Exercise directions — Transcribe the listing below from its opening line up to and including the line that contains "return (x2 - .02 * tip, y, z + .0 * tip)"; reproduce nothing else.

Raw data —
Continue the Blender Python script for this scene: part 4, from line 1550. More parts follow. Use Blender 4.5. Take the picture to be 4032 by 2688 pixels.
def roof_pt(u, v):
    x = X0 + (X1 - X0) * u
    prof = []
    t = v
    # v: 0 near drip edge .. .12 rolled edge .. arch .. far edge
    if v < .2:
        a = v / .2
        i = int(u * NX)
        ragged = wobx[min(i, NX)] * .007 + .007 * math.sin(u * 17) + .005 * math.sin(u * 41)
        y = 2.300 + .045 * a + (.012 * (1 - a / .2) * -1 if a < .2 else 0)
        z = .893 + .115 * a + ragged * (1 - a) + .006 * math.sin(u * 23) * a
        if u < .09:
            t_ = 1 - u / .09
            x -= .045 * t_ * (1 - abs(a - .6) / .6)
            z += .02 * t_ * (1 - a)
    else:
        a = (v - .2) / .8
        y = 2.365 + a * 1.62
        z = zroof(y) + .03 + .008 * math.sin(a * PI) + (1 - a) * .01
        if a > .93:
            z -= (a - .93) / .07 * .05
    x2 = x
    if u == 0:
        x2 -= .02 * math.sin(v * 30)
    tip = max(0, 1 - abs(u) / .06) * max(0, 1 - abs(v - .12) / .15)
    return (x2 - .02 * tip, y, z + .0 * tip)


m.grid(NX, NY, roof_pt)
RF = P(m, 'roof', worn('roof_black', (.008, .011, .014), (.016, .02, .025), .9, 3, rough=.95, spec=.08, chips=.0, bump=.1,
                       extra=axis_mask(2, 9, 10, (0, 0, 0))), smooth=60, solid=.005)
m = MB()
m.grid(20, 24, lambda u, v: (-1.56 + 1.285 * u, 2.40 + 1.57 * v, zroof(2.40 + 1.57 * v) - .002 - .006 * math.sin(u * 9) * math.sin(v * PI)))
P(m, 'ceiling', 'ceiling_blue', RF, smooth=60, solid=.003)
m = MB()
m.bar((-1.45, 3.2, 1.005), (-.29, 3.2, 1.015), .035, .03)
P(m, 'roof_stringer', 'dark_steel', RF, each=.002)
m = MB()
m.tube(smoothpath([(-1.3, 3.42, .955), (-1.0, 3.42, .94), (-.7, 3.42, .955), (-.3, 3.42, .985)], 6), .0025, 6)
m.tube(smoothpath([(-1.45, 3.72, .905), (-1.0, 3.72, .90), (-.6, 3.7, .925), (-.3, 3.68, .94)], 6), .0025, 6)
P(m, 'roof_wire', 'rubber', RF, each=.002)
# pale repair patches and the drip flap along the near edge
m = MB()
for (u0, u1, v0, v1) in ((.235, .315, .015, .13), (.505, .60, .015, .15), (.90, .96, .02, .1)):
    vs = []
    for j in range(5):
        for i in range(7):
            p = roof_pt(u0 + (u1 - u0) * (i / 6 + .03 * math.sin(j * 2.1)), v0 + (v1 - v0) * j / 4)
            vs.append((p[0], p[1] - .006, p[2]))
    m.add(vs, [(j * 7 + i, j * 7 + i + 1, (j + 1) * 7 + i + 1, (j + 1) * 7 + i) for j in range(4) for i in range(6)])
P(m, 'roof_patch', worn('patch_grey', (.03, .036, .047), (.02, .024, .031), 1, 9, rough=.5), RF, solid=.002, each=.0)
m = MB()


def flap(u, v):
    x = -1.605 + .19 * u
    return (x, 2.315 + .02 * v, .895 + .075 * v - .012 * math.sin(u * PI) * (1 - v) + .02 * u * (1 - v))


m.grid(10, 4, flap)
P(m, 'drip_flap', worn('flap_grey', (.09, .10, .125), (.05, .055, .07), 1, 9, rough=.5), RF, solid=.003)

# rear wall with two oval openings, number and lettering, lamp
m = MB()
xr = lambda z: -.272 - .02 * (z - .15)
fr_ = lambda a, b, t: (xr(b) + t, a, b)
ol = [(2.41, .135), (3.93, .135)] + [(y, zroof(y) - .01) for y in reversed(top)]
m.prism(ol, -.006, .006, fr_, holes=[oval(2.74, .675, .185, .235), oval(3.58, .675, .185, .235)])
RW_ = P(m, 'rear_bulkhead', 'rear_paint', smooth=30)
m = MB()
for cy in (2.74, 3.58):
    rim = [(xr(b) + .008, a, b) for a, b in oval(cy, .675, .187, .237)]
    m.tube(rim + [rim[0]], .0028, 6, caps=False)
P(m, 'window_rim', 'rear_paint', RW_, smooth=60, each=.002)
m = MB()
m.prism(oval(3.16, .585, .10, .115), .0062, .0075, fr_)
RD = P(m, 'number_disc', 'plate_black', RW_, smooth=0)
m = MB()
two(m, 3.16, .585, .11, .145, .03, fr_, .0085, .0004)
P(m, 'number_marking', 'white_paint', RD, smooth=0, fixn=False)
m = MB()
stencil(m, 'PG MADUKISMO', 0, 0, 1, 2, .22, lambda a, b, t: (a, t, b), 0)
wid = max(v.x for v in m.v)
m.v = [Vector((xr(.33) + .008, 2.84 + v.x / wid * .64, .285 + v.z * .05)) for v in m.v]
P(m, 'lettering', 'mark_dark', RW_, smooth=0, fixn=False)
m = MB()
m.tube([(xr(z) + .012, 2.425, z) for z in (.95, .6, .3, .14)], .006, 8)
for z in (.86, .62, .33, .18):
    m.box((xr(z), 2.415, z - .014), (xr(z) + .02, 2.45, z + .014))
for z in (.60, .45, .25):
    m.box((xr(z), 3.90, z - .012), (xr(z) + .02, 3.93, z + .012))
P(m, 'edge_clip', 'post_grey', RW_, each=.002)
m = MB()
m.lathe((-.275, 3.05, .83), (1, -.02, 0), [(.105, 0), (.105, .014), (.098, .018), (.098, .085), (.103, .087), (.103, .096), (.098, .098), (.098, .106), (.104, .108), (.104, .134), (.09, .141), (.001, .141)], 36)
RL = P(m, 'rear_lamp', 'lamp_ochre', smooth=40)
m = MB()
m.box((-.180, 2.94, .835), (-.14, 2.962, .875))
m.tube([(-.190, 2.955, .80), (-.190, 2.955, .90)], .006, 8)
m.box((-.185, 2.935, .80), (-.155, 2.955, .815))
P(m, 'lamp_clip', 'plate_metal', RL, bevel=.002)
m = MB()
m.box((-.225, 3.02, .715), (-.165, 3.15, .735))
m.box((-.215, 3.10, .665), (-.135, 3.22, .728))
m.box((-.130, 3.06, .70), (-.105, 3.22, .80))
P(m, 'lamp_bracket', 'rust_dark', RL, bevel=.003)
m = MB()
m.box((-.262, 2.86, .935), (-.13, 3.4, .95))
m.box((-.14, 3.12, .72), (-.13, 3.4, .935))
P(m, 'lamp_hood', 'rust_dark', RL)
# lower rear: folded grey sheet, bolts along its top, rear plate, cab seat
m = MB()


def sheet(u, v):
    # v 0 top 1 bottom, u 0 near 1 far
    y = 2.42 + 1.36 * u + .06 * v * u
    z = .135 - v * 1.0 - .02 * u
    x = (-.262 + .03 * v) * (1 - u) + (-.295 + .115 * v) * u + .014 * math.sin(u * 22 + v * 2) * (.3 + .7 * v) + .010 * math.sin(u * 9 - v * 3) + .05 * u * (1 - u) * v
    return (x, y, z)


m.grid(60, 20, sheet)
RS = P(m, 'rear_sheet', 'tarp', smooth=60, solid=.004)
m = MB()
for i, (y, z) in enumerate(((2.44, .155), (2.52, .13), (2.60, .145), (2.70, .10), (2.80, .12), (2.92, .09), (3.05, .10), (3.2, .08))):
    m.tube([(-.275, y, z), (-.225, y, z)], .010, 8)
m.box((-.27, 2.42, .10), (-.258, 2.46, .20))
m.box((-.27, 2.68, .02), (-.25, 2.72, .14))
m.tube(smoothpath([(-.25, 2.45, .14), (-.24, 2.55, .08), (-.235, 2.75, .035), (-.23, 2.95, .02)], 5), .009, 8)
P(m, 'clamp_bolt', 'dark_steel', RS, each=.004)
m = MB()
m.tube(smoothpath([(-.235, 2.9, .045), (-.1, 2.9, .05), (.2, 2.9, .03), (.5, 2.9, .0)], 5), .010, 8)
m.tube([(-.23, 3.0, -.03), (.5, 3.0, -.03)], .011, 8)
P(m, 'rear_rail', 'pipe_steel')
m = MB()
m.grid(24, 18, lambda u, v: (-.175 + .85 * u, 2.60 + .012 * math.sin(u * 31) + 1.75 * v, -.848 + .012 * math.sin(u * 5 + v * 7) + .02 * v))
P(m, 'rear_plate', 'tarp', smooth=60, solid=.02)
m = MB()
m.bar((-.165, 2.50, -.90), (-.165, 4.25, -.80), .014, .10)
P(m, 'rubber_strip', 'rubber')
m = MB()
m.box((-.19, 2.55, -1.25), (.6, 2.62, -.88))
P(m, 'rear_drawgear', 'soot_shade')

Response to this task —
Continue the Blender Python script for this scene: part 4, from line 1550. More parts follow. Use Blender 4.5. Take the picture to be 4032 by 2688 pixels.
def roof_pt(u, v):
    x = X0 + (X1 - X0) * u
    prof = []
    t = v
    # v: 0 near drip edge .. .12 rolled edge .. arch .. far edge
    if v < .2:
        a = v / .2
        i = int(u * NX)
        ragged = wobx[min(i, NX)] * .007 + .007 * math.sin(u * 17) + .005 * math.sin(u * 41)
        y = 2.300 + .045 * a + (.012 * (1 - a / .2) * -1 if a < .2 else 0)
        z = .893 + .115 * a + ragged * (1 - a) + .006 * math.sin(u * 23) * a
        if u < .09:
            t_ = 1 - u / .09
            x -= .045 * t_ * (1 - abs(a - .6) / .6)
            z += .02 * t_ * (1 - a)
    else:
        a = (v - .2) / .8
        y = 2.365 + a * 1.62
        z = zroof(y) + .03 + .008 * math.sin(a * PI) + (1 - a) * .01
        if a > .93:
            z -= (a - .93) / .07 * .05
    x2 = x
    if u == 0:
        x2 -= .02 * math.sin(v * 30)
    tip = max(0, 1 - abs(u) / .06) * max(0, 1 - abs(v - .12) / .15)
    return (x2 - .02 * tip, y, z + .0 * tip)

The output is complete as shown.